Lower costs for buying and a proper, national mandate for high speed charging stations would set things into motion for real for the EV market in the UK, and neither is going to happen for a fair while yet.
Ok, which part specifically?
If it's the horse part then fair enough, that was dumb. I just thought the phrasing was funny given that our transport used to actually have souls.
If it was the picture which did a space comparison, then yes sure, pollution is much more a driver for people adopting EVs -- but space concerns are a reason for those EVs to be public transport rather than cars. I don't think it's irrelevant.
For the majority of the country, if you can charge at home then the public charging infrastructure is good enough. Most people just aren't aware of it yet.
Astra's aren't much cheaper than a Zoe or Leaf. If you do a decent amount of mileage then it might in fact work out cheaper. The more mileage you do the more an EV makes sense. For me for example at 1700 miles a month comparing PCP deals of the Leaf, and base spec Astra then when you factor in fuel cost the Astra costs £130 a month more than a new Leaf at sticker price. Not even factoring in car tax, servicing, or my £60 a month saving on parking at that.

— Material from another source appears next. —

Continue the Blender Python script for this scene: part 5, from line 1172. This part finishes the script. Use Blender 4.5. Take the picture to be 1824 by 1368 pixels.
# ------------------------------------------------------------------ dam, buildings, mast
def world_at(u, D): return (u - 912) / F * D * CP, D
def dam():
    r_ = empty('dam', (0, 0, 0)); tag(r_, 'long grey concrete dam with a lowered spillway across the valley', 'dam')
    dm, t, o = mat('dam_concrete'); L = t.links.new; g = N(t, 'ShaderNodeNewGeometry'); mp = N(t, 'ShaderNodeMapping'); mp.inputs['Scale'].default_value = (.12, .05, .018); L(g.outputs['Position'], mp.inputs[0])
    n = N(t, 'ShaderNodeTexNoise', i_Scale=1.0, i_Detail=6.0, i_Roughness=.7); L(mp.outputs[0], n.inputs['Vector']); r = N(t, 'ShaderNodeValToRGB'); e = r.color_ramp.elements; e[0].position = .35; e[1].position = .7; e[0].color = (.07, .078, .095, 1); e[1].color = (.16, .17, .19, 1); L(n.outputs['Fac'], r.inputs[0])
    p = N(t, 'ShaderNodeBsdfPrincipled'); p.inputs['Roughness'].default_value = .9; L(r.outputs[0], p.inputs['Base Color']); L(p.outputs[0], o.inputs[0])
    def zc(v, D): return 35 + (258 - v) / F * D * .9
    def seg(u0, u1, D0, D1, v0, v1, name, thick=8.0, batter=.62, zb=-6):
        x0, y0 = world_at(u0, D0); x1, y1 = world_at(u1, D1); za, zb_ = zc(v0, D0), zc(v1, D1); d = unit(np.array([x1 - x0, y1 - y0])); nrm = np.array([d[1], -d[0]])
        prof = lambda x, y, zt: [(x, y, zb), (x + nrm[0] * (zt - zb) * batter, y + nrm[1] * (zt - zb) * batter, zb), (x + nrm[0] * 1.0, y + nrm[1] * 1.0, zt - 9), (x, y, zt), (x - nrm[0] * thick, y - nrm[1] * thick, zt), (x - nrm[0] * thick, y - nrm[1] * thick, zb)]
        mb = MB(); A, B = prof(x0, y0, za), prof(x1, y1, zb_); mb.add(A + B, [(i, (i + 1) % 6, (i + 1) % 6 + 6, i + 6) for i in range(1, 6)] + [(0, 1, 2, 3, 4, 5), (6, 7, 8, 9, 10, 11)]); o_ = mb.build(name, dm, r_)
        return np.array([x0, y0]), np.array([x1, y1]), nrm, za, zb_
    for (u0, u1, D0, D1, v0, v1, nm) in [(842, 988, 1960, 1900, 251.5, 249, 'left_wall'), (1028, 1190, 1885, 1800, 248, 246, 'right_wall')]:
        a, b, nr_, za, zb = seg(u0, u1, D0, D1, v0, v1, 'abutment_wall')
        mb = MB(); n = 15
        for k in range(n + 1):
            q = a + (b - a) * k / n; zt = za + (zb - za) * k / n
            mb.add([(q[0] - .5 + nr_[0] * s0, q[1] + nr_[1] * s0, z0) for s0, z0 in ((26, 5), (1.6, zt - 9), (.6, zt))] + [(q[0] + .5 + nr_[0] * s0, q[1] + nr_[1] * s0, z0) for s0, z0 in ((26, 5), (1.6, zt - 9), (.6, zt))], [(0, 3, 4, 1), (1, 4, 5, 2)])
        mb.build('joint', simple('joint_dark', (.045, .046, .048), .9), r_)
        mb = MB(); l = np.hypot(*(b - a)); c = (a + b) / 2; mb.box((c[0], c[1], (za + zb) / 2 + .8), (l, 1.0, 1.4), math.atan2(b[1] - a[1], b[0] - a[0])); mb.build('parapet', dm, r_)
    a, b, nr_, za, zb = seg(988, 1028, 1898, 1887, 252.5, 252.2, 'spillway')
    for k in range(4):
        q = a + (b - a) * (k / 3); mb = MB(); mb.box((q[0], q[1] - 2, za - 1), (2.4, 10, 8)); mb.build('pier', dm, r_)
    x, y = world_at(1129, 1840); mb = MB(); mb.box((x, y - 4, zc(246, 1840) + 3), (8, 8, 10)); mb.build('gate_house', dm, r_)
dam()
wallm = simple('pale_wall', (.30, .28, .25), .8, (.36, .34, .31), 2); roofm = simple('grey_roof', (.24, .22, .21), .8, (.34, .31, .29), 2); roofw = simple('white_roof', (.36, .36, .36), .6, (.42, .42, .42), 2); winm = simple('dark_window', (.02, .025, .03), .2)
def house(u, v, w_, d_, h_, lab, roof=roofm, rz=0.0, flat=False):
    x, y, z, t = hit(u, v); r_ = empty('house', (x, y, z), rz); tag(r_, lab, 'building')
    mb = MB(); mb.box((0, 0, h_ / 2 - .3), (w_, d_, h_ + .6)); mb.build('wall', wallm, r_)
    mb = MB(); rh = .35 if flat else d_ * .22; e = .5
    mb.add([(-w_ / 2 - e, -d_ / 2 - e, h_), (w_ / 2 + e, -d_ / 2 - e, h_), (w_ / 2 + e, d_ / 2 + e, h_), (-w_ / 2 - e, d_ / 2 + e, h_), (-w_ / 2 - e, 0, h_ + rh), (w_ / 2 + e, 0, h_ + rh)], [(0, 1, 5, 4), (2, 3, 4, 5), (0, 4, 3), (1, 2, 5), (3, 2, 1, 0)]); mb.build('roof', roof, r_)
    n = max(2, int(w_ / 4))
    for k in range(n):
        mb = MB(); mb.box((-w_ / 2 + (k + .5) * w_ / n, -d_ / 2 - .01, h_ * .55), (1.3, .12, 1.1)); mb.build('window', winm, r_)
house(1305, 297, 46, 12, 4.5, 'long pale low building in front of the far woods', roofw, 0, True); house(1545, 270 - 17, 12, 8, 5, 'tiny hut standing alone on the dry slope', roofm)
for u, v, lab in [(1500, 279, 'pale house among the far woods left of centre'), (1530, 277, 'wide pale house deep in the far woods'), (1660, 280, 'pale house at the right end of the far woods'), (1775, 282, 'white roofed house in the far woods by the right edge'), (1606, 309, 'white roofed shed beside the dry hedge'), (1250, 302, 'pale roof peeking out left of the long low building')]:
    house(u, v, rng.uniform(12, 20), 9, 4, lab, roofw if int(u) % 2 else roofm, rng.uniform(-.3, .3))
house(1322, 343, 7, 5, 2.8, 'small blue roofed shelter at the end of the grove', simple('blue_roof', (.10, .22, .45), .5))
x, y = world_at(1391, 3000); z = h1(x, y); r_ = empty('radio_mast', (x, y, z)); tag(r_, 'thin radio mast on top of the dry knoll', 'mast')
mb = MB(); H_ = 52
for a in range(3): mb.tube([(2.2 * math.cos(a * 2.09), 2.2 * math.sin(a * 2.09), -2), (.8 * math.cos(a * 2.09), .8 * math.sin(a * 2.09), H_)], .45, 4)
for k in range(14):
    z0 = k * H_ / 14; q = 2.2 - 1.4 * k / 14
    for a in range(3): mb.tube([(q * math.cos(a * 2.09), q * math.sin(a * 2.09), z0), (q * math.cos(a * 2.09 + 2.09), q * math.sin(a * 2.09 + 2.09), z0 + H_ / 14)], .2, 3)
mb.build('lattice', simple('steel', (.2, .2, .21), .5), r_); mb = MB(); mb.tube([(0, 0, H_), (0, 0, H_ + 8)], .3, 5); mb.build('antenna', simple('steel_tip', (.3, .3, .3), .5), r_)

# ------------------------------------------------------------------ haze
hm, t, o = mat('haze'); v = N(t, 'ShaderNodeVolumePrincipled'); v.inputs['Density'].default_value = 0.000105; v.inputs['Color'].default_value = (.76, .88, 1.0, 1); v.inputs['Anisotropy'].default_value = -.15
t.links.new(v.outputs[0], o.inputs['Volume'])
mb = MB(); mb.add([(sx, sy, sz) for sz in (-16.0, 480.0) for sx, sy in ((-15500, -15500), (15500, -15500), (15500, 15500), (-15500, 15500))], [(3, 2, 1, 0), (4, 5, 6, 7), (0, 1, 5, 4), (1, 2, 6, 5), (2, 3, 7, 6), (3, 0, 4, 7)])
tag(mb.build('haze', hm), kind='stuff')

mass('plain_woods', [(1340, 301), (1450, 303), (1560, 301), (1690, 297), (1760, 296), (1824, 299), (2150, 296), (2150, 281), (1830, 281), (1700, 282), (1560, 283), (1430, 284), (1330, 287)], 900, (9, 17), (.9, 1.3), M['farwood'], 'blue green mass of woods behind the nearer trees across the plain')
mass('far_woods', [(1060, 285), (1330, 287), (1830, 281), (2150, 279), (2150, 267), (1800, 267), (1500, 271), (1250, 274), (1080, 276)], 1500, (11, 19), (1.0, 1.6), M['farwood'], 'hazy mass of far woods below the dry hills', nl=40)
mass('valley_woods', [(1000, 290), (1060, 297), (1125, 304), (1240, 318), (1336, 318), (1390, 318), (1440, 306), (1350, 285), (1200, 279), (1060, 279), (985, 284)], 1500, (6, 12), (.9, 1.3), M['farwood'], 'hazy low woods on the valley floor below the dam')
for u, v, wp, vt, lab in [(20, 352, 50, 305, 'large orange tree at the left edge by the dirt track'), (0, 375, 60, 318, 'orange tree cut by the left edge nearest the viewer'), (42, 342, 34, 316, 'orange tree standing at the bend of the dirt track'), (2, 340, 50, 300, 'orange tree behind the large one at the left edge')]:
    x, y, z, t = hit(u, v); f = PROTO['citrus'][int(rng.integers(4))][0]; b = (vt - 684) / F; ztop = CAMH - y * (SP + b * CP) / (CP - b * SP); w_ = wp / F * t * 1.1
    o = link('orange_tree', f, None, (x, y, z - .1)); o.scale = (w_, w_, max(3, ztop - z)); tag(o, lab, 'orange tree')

Choice is an issue, but we are about to see an explosion in new EVs over the next couple of years. There's an automated and electric vehicle bill going through parliament right now that does exactly what you say. However in England on the motorway network all service stations bar 1 have chargers now.
I used to think this way too, but it is just SO much better having your own car, not having to wait for the bus/train, being able to go to any grocery store you want, being able to go to the beach, visit parents, etc. at a moment's notice. Public transportation is definitely something we should invest in, but personally if I had to choose between public transportation and the costs of owning a car, I'd definitely go with a car.
I'm talking about people who hold opinions like these:
"as long as you keep your EV/Musk boner away from me, I think letting people drive what they want to drive is just fine"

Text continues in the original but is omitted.